Wednesday, February 29, 2012

Jacques Derrida on Forgiveness

Derrida with Jacques Roubaud in 1997, by Marion Kalter
In an essay "On Forgiveness," written just over a decade ago, Jacques Derrida noted that Vladimir Jankélévitch and Hannah Arendt thought of forgiveness as (1) a "human power" or "faculty" which (2) could only really be granted by those who would otherwise have the opportunity to seek punishment. Derrida had some qualms with these two "givens" (and so do I, although in the final analysis this is probably for different reasons). I'm piecing together fragments here, but here are a few of the things Derrida says about the matter. I find this all very intriguing:

Related to the first given, Derrida says: "[I]t is necessary, it seems to me, to begin from the fact that, yes, there is the unforgivable. Is this not, in truth, the only thing to forgive?... If one is only prepared to forgive what appears to be forgivable ... then the very idea of forgiveness would disappear."
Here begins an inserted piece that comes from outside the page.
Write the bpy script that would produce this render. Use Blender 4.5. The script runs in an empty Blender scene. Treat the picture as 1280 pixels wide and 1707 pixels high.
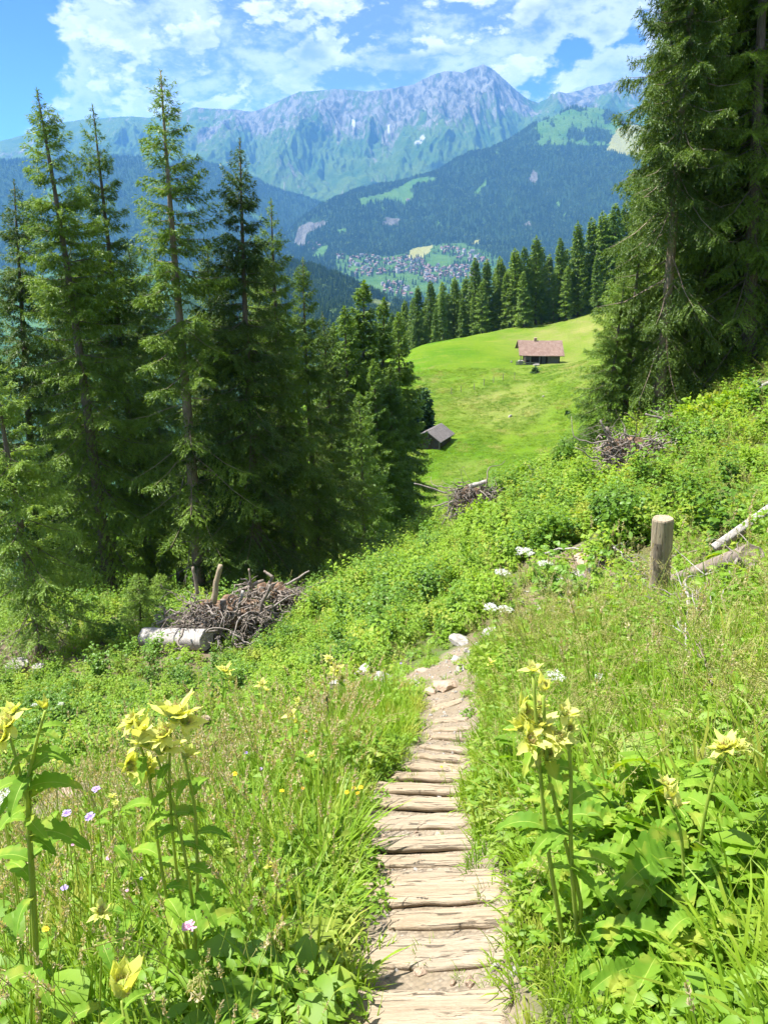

Related to the second given, Derrida suggests that saying "I forgive you" can in fact actually be a person's own "affirmation of sovereignty," and as such can be "unbearable or odious, even obscene." Offered "from the top down," the forgiving act assumes for "itself the power of forgiving," so that the victim is in reality kept in place by the 'grace' of the beneficent perpetrator. "All sorts of unacknowledgeable 'politics' can hide themselves abusively behind a 'rhetoric' or a 'comedy' of forgiveness, in order to avoid the step of the law." None of this is forgiveness in its purest sense.

Derrida imagines "pure forgiveness" as something different; as "forgiveness without power." It is unconditional, and it comes without a claim to sovereignty. Derrida highlights some very important things here, but this is where his philosophy leaves off (at least in this essay). I think his account of forgiveness is interrupted and lit up in all sorts of interesting ways by Jesus Christ.

- Jacques Derrida, On Cosmopolitanism and Forgiveness (2001), 32, 37, 50, 58-59

1 comment:

s$s said...

Related to the second given, Derrida suggests that saying "I forgive you" can in fact actually be a person's own "affirmation of sovereignty," and as such can be "unbearable or odious, even obscene." Offered "from the top down," the forgiving act assumes for "itself the power of forgiving," so that the victim is in reality kept in place by the 'grace' of the beneficent perpetrator. "All sorts of unacknowledgeable 'politics' can hide themselves abusively behind a 'rhetoric' or a 'comedy' of forgiveness, in order to avoid the step of the law." None of this is forgiveness in its purest sense.

----

Soooooo nice to have put into words what I've felt for a long, long time.

Man! I've GOT to start reading Derrida.